A review commissioned by former Deputy PM Nick Clegg into the UK’s surveillance programs has called for a fresh examination into the law for interception of communications in the UK.

Royal United Services Institute (RUSI) Independent Surveillance Review said obsolete laws will neither keep the public safe nor ensure privacy of individuals.

Its panel included former heads of three UK intelligence agencies MI5, MI6 and the Government Communications Headquarters (GCHQ) .

On July 14, RUSI published its recommendation that a senior judge must authorise requests for interception to prevent and detect serious crimes in the future, and that warrants signed by Secretaries of State for national security should be subject to judicial investigation.

The panel (which was set up following disclosures made by former US security agency contractor Edward Snowden in 2013) added that any new law should have to pass ten tests like proportionality, transparency, effective oversight, minimal secrecy, before being agreed.
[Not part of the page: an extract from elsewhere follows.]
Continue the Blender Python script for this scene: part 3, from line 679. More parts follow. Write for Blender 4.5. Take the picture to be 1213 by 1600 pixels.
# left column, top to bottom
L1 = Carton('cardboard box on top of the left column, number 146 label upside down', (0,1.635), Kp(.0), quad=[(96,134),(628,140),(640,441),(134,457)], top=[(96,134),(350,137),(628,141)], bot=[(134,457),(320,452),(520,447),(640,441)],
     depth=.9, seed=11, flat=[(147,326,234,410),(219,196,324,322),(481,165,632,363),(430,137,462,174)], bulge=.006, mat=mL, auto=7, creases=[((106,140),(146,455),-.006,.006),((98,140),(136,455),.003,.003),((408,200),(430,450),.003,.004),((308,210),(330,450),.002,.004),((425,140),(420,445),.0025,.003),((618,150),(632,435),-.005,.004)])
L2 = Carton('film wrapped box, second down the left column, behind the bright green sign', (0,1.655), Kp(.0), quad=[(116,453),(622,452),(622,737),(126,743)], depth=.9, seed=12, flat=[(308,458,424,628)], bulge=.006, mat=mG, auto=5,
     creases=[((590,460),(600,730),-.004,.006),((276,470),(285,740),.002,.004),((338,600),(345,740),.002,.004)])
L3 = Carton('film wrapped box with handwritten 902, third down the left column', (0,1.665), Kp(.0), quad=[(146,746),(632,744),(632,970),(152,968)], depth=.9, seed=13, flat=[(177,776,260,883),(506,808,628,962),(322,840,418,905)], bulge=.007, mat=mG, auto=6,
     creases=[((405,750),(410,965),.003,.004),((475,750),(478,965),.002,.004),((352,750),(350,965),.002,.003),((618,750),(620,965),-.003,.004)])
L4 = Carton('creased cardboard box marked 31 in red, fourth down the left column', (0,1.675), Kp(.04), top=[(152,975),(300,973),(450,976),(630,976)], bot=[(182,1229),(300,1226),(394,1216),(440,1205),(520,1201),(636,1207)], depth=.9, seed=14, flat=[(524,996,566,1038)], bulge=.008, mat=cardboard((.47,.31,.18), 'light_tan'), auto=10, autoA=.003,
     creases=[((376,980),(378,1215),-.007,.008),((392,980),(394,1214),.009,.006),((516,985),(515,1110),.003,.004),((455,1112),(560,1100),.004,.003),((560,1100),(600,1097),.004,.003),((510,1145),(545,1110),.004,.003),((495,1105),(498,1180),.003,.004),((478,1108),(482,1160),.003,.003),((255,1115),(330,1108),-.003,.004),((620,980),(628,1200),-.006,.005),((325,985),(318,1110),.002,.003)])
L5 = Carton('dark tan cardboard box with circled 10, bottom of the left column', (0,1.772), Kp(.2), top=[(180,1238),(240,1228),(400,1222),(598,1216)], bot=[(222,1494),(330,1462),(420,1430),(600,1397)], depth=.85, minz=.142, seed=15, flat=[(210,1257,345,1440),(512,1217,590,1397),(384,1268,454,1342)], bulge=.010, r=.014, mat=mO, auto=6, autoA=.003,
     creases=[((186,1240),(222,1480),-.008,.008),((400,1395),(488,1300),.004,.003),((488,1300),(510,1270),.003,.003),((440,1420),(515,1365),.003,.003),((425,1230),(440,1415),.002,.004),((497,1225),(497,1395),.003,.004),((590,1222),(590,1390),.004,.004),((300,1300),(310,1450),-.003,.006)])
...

The Chair of the panel Michael Clarke said: “We have outlined ten tests that people in Britain should apply when they hear what the Government proposes. If Government proposals genuinely meet these criteria, the new legislation will be able to address justifiable public concerns, and also allow the police and intelligence agencies to get on with their job.”

The ruling comes only a week after Amnesty International recently learned that GCHQ had intercepted, stored and accessed its communications during an unspecified period, according to an email the human rights group received.
The email, from the UK’s Investigatory Powers Tribunal, revealed that Amnesty International and the Legal Resources Centre in South Africa were targeted by the GCHQ.
In a statement to The Muslim News Legal Programme Director at Amnesty UK, Rachel Logan, said: “Just last week it turned out UK snoops had been spying on Amnesty’s private communication and had stored that information for longer than they were legally allowed, and the tribunal couldn’t even get the name of the victim right in the finding.”

“Proper judicial oversight of surveillance in the UK is not only obviously necessary – it’s long overdue. We’re disappointed to see the Panel haven’t gone far enough towards this. We need confidence in who’s watching the watchmen.”